## Begin

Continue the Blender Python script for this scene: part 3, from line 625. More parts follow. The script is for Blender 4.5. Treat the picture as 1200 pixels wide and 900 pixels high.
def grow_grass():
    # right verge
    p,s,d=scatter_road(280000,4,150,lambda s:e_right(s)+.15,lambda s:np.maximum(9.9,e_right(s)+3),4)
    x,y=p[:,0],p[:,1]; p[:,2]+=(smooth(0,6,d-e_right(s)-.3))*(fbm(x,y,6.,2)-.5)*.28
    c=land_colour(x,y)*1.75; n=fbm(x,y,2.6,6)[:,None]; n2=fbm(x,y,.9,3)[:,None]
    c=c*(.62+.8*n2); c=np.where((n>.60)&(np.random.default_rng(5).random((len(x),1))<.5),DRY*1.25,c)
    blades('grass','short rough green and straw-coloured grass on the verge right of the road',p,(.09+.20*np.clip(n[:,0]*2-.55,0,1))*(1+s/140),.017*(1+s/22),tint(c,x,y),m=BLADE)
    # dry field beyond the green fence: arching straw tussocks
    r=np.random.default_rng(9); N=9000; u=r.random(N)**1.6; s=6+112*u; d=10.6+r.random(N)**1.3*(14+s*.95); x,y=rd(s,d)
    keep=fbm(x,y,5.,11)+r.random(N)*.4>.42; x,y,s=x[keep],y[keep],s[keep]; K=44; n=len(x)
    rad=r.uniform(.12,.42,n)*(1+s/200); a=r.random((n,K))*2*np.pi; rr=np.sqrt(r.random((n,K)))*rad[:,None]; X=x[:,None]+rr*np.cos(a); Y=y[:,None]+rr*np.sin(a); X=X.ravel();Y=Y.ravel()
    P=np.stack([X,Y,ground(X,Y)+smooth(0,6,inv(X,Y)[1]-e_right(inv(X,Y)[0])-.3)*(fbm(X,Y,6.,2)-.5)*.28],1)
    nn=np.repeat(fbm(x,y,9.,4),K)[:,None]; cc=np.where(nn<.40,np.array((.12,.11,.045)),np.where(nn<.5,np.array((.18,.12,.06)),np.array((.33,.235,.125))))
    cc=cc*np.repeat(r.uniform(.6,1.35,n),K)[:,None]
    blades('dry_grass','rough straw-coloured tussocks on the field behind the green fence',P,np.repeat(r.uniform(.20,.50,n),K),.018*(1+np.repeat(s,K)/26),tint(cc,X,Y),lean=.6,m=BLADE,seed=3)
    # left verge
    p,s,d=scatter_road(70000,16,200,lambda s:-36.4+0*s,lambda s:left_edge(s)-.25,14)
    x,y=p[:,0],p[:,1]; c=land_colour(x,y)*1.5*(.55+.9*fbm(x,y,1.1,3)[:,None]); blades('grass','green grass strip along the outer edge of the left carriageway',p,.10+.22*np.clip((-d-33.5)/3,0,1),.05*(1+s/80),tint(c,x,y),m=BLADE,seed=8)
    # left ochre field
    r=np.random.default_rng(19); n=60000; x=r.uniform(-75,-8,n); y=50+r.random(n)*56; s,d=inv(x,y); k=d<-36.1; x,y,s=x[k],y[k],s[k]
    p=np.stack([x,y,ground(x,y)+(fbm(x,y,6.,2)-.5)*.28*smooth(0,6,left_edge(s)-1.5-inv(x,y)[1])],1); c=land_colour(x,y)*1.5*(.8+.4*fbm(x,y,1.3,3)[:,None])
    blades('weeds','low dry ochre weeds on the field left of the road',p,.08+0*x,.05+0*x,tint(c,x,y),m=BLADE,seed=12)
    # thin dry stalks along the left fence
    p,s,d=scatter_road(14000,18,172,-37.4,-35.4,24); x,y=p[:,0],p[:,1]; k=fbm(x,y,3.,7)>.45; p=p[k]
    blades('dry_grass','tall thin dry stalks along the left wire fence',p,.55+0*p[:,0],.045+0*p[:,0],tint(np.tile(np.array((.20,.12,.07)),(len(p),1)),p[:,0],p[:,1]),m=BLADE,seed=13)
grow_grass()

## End

__Task directions__: Copy out each line exactly as written.

__Result of the task__:
Continue the Blender Python script for this scene: part 3, from line 625. More parts follow. The script is for Blender 4.5. Treat the picture as 1200 pixels wide and 900 pixels high.
def grow_grass():
    # right verge
    p,s,d=scatter_road(280000,4,150,lambda s:e_right(s)+.15,lambda s:np.maximum(9.9,e_right(s)+3),4)
    x,y=p[:,0],p[:,1]; p[:,2]+=(smooth(0,6,d-e_right(s)-.3))*(fbm(x,y,6.,2)-.5)*.28
    c=land_colour(x,y)*1.75; n=fbm(x,y,2.6,6)[:,None]; n2=fbm(x,y,.9,3)[:,None]
    c=c*(.62+.8*n2); c=np.where((n>.60)&(np.random.default_rng(5).random((len(x),1))<.5),DRY*1.25,c)
    blades('grass','short rough green and straw-coloured grass on the verge right of the road',p,(.09+.20*np.clip(n[:,0]*2-.55,0,1))*(1+s/140),.017*(1+s/22),tint(c,x,y),m=BLADE)
    # dry field beyond the green fence: arching straw tussocks
    r=np.random.default_rng(9); N=9000; u=r.random(N)**1.6; s=6+112*u; d=10.6+r.random(N)**1.3*(14+s*.95); x,y=rd(s,d)
    keep=fbm(x,y,5.,11)+r.random(N)*.4>.42; x,y,s=x[keep],y[keep],s[keep]; K=44; n=len(x)
    rad=r.uniform(.12,.42,n)*(1+s/200); a=r.random((n,K))*2*np.pi; rr=np.sqrt(r.random((n,K)))*rad[:,None]; X=x[:,None]+rr*np.cos(a); Y=y[:,None]+rr*np.sin(a); X=X.ravel();Y=Y.ravel()
    P=np.stack([X,Y,ground(X,Y)+smooth(0,6,inv(X,Y)[1]-e_right(inv(X,Y)[0])-.3)*(fbm(X,Y,6.,2)-.5)*.28],1)
    nn=np.repeat(fbm(x,y,9.,4),K)[:,None]; cc=np.where(nn<.40,np.array((.12,.11,.045)),np.where(nn<.5,np.array((.18,.12,.06)),np.array((.33,.235,.125))))
    cc=cc*np.repeat(r.uniform(.6,1.35,n),K)[:,None]
    blades('dry_grass','rough straw-coloured tussocks on the field behind the green fence',P,np.repeat(r.uniform(.20,.50,n),K),.018*(1+np.repeat(s,K)/26),tint(cc,X,Y),lean=.6,m=BLADE,seed=3)
    # left verge
    p,s,d=scatter_road(70000,16,200,lambda s:-36.4+0*s,lambda s:left_edge(s)-.25,14)
    x,y=p[:,0],p[:,1]; c=land_colour(x,y)*1.5*(.55+.9*fbm(x,y,1.1,3)[:,None]); blades('grass','green grass strip along the outer edge of the left carriageway',p,.10+.22*np.clip((-d-33.5)/3,0,1),.05*(1+s/80),tint(c,x,y),m=BLADE,seed=8)
    # left ochre field
    r=np.random.default_rng(19); n=60000; x=r.uniform(-75,-8,n); y=50+r.random(n)*56; s,d=inv(x,y); k=d<-36.1; x,y,s=x[k],y[k],s[k]
    p=np.stack([x,y,ground(x,y)+(fbm(x,y,6.,2)-.5)*.28*smooth(0,6,left_edge(s)-1.5-inv(x,y)[1])],1); c=land_colour(x,y)*1.5*(.8+.4*fbm(x,y,1.3,3)[:,None])
    blades('weeds','low dry ochre weeds on the field left of the road',p,.08+0*x,.05+0*x,tint(c,x,y),m=BLADE,seed=12)
    # thin dry stalks along the left fence
    p,s,d=scatter_road(14000,18,172,-37.4,-35.4,24); x,y=p[:,0],p[:,1]; k=fbm(x,y,3.,7)>.45; p=p[k]
    blades('dry_grass','tall thin dry stalks along the left wire fence',p,.55+0*p[:,0],.045+0*p[:,0],tint(np.tile(np.array((.20,.12,.07)),(len(p),1)),p[:,0],p[:,1]),m=BLADE,seed=13)
grow_grass()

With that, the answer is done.